WHAT THE TASK ASKS = Reproduce all of the listing below without alteration.

MATERIAL PROVIDED =

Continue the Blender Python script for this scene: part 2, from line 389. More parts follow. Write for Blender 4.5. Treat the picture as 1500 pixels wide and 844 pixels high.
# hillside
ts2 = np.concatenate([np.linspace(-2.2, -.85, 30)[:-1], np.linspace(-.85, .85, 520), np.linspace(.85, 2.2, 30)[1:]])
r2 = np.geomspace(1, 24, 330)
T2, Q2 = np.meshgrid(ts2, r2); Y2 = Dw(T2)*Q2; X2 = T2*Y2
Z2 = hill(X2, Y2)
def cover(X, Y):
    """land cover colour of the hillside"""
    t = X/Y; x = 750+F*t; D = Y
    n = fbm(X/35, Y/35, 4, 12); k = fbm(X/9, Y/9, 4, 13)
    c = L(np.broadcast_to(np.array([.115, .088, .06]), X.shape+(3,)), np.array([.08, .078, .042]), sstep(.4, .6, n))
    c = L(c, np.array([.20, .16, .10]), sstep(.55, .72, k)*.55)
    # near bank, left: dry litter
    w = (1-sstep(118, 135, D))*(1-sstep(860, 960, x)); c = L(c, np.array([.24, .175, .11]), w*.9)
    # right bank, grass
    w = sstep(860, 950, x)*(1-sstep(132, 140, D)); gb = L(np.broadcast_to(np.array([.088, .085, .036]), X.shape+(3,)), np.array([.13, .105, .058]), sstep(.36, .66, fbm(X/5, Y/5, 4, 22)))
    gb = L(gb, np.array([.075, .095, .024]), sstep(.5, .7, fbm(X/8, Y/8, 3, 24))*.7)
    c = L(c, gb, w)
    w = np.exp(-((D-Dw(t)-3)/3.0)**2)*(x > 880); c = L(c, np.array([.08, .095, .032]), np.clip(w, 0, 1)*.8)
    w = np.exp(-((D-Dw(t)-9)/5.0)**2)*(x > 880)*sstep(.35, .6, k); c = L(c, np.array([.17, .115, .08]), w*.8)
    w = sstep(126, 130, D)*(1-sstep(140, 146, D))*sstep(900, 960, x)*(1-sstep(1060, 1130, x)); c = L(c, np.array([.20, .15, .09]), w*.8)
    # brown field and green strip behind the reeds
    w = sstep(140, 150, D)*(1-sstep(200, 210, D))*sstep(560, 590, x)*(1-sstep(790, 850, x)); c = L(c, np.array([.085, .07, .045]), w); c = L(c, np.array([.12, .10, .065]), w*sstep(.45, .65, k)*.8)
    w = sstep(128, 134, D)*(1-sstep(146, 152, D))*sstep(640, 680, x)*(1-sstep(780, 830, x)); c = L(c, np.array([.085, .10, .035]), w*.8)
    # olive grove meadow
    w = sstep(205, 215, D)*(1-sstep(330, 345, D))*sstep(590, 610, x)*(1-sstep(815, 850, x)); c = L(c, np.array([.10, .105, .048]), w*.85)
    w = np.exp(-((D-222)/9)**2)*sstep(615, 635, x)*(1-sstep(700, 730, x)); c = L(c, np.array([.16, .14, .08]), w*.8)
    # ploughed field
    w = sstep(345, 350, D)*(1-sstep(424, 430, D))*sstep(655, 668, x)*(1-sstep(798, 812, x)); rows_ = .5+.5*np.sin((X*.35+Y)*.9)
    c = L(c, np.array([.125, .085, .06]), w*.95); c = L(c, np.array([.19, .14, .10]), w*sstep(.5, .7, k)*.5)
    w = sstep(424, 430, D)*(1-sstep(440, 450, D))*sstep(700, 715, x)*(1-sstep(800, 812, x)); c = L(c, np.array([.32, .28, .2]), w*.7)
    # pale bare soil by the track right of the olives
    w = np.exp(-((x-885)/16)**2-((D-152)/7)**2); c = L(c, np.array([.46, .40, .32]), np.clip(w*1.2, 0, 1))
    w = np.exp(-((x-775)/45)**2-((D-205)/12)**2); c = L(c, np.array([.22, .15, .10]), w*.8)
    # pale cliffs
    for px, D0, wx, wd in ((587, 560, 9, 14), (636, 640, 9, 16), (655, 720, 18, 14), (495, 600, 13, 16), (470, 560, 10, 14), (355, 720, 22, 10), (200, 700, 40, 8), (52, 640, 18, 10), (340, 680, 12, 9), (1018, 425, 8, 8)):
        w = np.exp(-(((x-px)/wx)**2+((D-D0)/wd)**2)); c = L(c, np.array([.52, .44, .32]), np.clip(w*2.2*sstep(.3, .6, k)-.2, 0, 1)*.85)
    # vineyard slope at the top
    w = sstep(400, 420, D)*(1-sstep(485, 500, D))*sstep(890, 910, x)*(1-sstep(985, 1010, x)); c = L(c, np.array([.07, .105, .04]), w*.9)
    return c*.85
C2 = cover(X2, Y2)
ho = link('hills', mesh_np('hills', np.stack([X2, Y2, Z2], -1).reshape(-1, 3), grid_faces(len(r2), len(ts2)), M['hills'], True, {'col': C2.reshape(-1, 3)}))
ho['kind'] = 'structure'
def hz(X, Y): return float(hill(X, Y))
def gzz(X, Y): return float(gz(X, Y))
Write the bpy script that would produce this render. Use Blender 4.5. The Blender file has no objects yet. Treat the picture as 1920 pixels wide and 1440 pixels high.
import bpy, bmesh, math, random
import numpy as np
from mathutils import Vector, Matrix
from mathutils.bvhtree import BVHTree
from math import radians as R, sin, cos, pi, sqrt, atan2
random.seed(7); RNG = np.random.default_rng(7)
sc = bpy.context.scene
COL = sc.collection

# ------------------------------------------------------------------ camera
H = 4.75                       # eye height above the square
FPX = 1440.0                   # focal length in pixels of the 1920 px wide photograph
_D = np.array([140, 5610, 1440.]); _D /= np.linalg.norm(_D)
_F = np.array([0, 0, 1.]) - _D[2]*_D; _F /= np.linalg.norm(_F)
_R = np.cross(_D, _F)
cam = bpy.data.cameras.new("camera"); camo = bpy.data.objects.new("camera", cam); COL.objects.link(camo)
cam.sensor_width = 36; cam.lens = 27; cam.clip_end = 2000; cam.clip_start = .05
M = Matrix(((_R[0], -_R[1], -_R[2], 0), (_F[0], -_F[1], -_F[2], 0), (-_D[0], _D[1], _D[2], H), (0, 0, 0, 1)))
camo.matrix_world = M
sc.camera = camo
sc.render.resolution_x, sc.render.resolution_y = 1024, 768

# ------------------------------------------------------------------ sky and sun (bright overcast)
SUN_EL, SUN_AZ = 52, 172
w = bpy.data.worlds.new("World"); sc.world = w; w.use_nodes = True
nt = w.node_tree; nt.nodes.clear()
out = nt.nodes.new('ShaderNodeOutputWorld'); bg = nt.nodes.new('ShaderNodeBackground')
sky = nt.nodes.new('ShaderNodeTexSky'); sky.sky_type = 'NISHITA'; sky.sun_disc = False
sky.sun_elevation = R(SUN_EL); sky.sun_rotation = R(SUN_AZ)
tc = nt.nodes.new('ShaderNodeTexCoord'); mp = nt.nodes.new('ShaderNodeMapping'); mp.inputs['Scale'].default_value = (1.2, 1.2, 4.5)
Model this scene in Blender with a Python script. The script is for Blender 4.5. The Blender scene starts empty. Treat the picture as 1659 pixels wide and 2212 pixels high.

RESPONSE BELOW =
Continue the Blender Python script for this scene: part 2, from line 389. More parts follow. Write for Blender 4.5. Treat the picture as 1500 pixels wide and 844 pixels high.
# hillside
ts2 = np.concatenate([np.linspace(-2.2, -.85, 30)[:-1], np.linspace(-.85, .85, 520), np.linspace(.85, 2.2, 30)[1:]])
r2 = np.geomspace(1, 24, 330)
T2, Q2 = np.meshgrid(ts2, r2); Y2 = Dw(T2)*Q2; X2 = T2*Y2
Z2 = hill(X2, Y2)
def cover(X, Y):
    """land cover colour of the hillside"""
    t = X/Y; x = 750+F*t; D = Y
    n = fbm(X/35, Y/35, 4, 12); k = fbm(X/9, Y/9, 4, 13)
    c = L(np.broadcast_to(np.array([.115, .088, .06]), X.shape+(3,)), np.array([.08, .078, .042]), sstep(.4, .6, n))
    c = L(c, np.array([.20, .16, .10]), sstep(.55, .72, k)*.55)
    # near bank, left: dry litter
    w = (1-sstep(118, 135, D))*(1-sstep(860, 960, x)); c = L(c, np.array([.24, .175, .11]), w*.9)
    # right bank, grass
    w = sstep(860, 950, x)*(1-sstep(132, 140, D)); gb = L(np.broadcast_to(np.array([.088, .085, .036]), X.shape+(3,)), np.array([.13, .105, .058]), sstep(.36, .66, fbm(X/5, Y/5, 4, 22)))
    gb = L(gb, np.array([.075, .095, .024]), sstep(.5, .7, fbm(X/8, Y/8, 3, 24))*.7)
    c = L(c, gb, w)
    w = np.exp(-((D-Dw(t)-3)/3.0)**2)*(x > 880); c = L(c, np.array([.08, .095, .032]), np.clip(w, 0, 1)*.8)
    w = np.exp(-((D-Dw(t)-9)/5.0)**2)*(x > 880)*sstep(.35, .6, k); c = L(c, np.array([.17, .115, .08]), w*.8)
    w = sstep(126, 130, D)*(1-sstep(140, 146, D))*sstep(900, 960, x)*(1-sstep(1060, 1130, x)); c = L(c, np.array([.20, .15, .09]), w*.8)
    # brown field and green strip behind the reeds
    w = sstep(140, 150, D)*(1-sstep(200, 210, D))*sstep(560, 590, x)*(1-sstep(790, 850, x)); c = L(c, np.array([.085, .07, .045]), w); c = L(c, np.array([.12, .10, .065]), w*sstep(.45, .65, k)*.8)
    w = sstep(128, 134, D)*(1-sstep(146, 152, D))*sstep(640, 680, x)*(1-sstep(780, 830, x)); c = L(c, np.array([.085, .10, .035]), w*.8)
    # olive grove meadow
    w = sstep(205, 215, D)*(1-sstep(330, 345, D))*sstep(590, 610, x)*(1-sstep(815, 850, x)); c = L(c, np.array([.10, .105, .048]), w*.85)
    w = np.exp(-((D-222)/9)**2)*sstep(615, 635, x)*(1-sstep(700, 730, x)); c = L(c, np.array([.16, .14, .08]), w*.8)
    # ploughed field
    w = sstep(345, 350, D)*(1-sstep(424, 430, D))*sstep(655, 668, x)*(1-sstep(798, 812, x)); rows_ = .5+.5*np.sin((X*.35+Y)*.9)
    c = L(c, np.array([.125, .085, .06]), w*.95); c = L(c, np.array([.19, .14, .10]), w*sstep(.5, .7, k)*.5)
    w = sstep(424, 430, D)*(1-sstep(440, 450, D))*sstep(700, 715, x)*(1-sstep(800, 812, x)); c = L(c, np.array([.32, .28, .2]), w*.7)
    # pale bare soil by the track right of the olives
    w = np.exp(-((x-885)/16)**2-((D-152)/7)**2); c = L(c, np.array([.46, .40, .32]), np.clip(w*1.2, 0, 1))
    w = np.exp(-((x-775)/45)**2-((D-205)/12)**2); c = L(c, np.array([.22, .15, .10]), w*.8)
    # pale cliffs
    for px, D0, wx, wd in ((587, 560, 9, 14), (636, 640, 9, 16), (655, 720, 18, 14), (495, 600, 13, 16), (470, 560, 10, 14), (355, 720, 22, 10), (200, 700, 40, 8), (52, 640, 18, 10), (340, 680, 12, 9), (1018, 425, 8, 8)):
        w = np.exp(-(((x-px)/wx)**2+((D-D0)/wd)**2)); c = L(c, np.array([.52, .44, .32]), np.clip(w*2.2*sstep(.3, .6, k)-.2, 0, 1)*.85)
    # vineyard slope at the top
    w = sstep(400, 420, D)*(1-sstep(485, 500, D))*sstep(890, 910, x)*(1-sstep(985, 1010, x)); c = L(c, np.array([.07, .105, .04]), w*.9)
    return c*.85
C2 = cover(X2, Y2)
ho = link('hills', mesh_np('hills', np.stack([X2, Y2, Z2], -1).reshape(-1, 3), grid_faces(len(r2), len(ts2)), M['hills'], True, {'col': C2.reshape(-1, 3)}))
ho['kind'] = 'structure'
def hz(X, Y): return float(hill(X, Y))
def gzz(X, Y): return float(gz(X, Y))
Write the bpy script that would produce this render. Use Blender 4.5. The Blender file has no objects yet. Treat the picture as 1920 pixels wide and 1440 pixels high.
import bpy, bmesh, math, random
import numpy as np
from mathutils import Vector, Matrix
from mathutils.bvhtree import BVHTree
from math import radians as R, sin, cos, pi, sqrt, atan2
random.seed(7); RNG = np.random.default_rng(7)
sc = bpy.context.scene
COL = sc.collection

# ------------------------------------------------------------------ camera
H = 4.75                       # eye height above the square
FPX = 1440.0                   # focal length in pixels of the 1920 px wide photograph
_D = np.array([140, 5610, 1440.]); _D /= np.linalg.norm(_D)
_F = np.array([0, 0, 1.]) - _D[2]*_D; _F /= np.linalg.norm(_F)
_R = np.cross(_D, _F)
cam = bpy.data.cameras.new("camera"); camo = bpy.data.objects.new("camera", cam); COL.objects.link(camo)
cam.sensor_width = 36; cam.lens = 27; cam.clip_end = 2000; cam.clip_start = .05
M = Matrix(((_R[0], -_R[1], -_R[2], 0), (_F[0], -_F[1], -_F[2], 0), (-_D[0], _D[1], _D[2], H), (0, 0, 0, 1)))
camo.matrix_world = M
sc.camera = camo
sc.render.resolution_x, sc.render.resolution_y = 1024, 768

# ------------------------------------------------------------------ sky and sun (bright overcast)
SUN_EL, SUN_AZ = 52, 172
w = bpy.data.worlds.new("World"); sc.world = w; w.use_nodes = True
nt = w.node_tree; nt.nodes.clear()
out = nt.nodes.new('ShaderNodeOutputWorld'); bg = nt.nodes.new('ShaderNodeBackground')
sky = nt.nodes.new('ShaderNodeTexSky'); sky.sky_type = 'NISHITA'; sky.sun_disc = False
sky.sun_elevation = R(SUN_EL); sky.sun_rotation = R(SUN_AZ)
tc = nt.nodes.new('ShaderNodeTexCoord'); mp = nt.nodes.new('ShaderNodeMapping'); mp.inputs['Scale'].default_value = (1.2, 1.2, 4.5)
Model this scene in Blender with a Python script. The script is for Blender 4.5. The Blender scene starts empty. Treat the picture as 1659 pixels wide and 2212 pixels high.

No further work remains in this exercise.